** begin **
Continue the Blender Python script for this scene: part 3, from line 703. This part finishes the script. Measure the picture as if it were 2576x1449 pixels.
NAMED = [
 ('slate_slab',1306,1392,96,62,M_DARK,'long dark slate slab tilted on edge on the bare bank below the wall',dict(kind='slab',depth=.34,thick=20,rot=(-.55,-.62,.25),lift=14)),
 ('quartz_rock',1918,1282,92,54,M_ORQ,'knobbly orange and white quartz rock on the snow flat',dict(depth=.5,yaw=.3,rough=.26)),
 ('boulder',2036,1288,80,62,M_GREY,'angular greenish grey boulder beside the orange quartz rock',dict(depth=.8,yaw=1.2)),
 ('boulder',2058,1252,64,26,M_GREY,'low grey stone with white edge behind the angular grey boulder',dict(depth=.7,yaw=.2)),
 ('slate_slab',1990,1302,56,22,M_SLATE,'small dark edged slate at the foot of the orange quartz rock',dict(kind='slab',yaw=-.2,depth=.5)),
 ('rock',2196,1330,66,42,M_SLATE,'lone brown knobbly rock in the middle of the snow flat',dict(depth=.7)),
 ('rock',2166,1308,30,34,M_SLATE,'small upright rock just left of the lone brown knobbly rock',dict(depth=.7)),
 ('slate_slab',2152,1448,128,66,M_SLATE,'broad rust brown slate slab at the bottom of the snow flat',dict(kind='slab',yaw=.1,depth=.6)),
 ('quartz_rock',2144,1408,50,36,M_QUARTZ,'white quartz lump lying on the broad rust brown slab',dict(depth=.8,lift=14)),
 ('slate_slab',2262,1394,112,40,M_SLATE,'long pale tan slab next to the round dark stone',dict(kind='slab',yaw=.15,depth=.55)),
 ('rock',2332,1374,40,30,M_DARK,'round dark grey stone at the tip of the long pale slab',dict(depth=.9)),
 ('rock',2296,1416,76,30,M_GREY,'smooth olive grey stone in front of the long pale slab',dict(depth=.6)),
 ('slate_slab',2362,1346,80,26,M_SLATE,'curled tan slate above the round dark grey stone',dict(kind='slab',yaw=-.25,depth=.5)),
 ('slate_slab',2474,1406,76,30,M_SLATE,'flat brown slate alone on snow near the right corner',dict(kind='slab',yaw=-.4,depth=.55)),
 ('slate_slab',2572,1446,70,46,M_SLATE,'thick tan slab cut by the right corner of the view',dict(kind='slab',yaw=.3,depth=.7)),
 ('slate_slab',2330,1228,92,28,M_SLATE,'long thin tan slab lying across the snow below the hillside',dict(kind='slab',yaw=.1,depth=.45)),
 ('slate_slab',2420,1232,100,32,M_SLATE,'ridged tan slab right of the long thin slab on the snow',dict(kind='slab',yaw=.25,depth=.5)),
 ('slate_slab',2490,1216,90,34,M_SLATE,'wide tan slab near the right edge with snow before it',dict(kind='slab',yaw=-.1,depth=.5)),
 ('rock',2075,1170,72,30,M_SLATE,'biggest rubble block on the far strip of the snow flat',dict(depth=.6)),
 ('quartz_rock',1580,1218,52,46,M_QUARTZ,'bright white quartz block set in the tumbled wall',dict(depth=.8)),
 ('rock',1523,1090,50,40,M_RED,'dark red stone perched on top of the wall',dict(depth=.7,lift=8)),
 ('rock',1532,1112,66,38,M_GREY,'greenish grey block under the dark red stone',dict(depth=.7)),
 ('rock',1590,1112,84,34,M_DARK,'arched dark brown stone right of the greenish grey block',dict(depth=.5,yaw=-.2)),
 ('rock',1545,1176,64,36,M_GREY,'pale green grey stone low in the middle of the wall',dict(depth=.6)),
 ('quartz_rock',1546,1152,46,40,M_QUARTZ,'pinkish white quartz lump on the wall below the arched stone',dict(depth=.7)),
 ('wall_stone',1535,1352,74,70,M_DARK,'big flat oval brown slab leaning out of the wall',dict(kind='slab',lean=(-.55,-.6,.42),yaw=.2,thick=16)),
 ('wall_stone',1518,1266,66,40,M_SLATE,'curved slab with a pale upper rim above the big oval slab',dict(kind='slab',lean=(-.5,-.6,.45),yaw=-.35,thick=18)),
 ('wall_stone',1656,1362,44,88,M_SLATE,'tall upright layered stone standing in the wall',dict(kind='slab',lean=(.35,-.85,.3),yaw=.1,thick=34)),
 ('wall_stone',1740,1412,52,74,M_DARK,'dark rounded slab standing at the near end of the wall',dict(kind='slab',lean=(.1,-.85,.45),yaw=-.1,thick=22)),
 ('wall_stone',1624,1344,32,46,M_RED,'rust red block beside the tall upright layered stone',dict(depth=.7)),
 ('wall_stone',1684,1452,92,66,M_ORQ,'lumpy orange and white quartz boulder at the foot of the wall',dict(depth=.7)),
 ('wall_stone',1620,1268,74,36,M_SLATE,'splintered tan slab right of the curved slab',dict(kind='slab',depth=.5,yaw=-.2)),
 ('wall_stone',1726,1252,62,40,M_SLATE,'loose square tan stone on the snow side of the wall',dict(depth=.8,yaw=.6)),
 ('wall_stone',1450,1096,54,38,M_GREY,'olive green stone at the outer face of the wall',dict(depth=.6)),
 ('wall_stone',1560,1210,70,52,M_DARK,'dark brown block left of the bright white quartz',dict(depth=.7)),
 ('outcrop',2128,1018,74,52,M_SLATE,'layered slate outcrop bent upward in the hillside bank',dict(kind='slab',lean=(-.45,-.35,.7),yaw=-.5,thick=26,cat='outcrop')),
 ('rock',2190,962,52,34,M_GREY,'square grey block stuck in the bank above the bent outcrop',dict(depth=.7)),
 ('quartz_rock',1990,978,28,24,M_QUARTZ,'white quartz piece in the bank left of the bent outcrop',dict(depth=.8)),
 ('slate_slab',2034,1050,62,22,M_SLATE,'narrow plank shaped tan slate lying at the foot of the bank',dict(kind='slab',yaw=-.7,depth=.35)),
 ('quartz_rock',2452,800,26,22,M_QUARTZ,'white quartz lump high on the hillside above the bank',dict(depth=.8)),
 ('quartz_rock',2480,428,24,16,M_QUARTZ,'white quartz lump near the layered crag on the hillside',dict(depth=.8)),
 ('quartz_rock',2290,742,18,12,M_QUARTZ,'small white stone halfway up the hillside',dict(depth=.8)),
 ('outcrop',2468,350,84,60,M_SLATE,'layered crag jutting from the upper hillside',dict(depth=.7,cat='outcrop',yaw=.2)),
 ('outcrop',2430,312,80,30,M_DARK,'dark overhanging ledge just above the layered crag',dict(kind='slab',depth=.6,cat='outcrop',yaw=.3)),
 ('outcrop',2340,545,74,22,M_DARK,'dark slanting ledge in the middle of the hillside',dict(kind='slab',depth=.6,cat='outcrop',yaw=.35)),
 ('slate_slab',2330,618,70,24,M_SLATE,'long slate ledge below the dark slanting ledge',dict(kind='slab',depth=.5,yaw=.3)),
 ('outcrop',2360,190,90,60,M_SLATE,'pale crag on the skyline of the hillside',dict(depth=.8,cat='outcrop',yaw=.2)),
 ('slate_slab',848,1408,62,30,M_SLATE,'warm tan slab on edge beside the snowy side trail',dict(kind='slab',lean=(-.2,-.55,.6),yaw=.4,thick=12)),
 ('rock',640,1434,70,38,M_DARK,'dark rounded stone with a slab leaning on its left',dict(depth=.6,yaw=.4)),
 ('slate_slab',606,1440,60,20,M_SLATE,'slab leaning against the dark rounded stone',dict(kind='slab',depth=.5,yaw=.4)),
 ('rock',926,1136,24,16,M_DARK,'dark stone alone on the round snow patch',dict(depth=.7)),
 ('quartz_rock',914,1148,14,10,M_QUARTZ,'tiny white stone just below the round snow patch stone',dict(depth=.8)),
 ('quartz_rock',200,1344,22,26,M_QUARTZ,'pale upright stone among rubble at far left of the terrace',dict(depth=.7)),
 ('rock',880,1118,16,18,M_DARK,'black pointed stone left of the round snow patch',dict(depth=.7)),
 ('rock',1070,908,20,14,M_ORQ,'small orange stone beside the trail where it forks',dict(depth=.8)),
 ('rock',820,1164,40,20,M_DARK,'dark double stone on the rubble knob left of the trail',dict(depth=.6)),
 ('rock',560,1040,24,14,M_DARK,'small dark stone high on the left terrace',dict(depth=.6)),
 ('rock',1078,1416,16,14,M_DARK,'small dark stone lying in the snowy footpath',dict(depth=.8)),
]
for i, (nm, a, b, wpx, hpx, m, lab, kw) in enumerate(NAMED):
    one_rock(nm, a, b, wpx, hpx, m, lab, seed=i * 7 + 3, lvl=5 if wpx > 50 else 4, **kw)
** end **
**Goal**
Look through the material above. Copy each line where the word "from" appears.

**Output for this exercise**
Continue the Blender Python script for this scene: part 3, from line 703. This part finishes the script. Measure the picture as if it were 2576x1449 pixels.
 ('outcrop',2468,350,84,60,M_SLATE,'layered crag jutting from the upper hillside',dict(depth=.7,cat='outcrop',yaw=.2)),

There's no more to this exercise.